The museum is named after Valdosta’s local lawyers, Roy Copeland and wife Cheryl Copeland. The couple began collecting historical artifacts in 1988 when Mrs. Copeland got her husband a pair of signed Muhammed Ali gloves and it grew from there.

TaMara Tolbert, a graduate assistant for the Copeland museum, also said that the museum will have a positive impact on VSU.

“I think this means that we’re taking strive to enlighten and give insight on the things that have happened in the African American community and recognize that we have pretty influential people on this campus that are looking to advance the African American community’s history in Valdosta and those who may possibly be coming from neighboring cities and give us opportunities to have something that is unknown,” Tolbert said.

Ashley Braswell, director of development, said she is happy that Valdosta now has an exhibit that can be seen so that people, including those that may see otherwise, can see all of the accomplishments that African American people have done throughout history.

“I think that (The Copland Museum) gives a space to recognize the accomplishments that are not exactly out there and celebrated all the time,” she said. “It gives students a place to come and see the great people that came before them and to know that no matter what adversity they’re facing that they can do it with a little hard work and grit as did all the individuals here on the walls,” .

BB King’s signed guitar is on display at the Copeland African American Museum.

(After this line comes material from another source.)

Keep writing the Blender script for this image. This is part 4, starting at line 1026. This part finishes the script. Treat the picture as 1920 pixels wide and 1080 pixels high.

The museum has many artifacts from BB King’s signed steel guitar, letters from Martin Luther King and signatures from Alex Haley, author of Roots, just to name a few. The displays are set to change every three to six months so  best to see the current collection as soon as possible before they are gone.

VSU’s Copeland African American Museum is located on the second floor of Thaxton Hall. It’s open from  2-5 p.m, five days a week.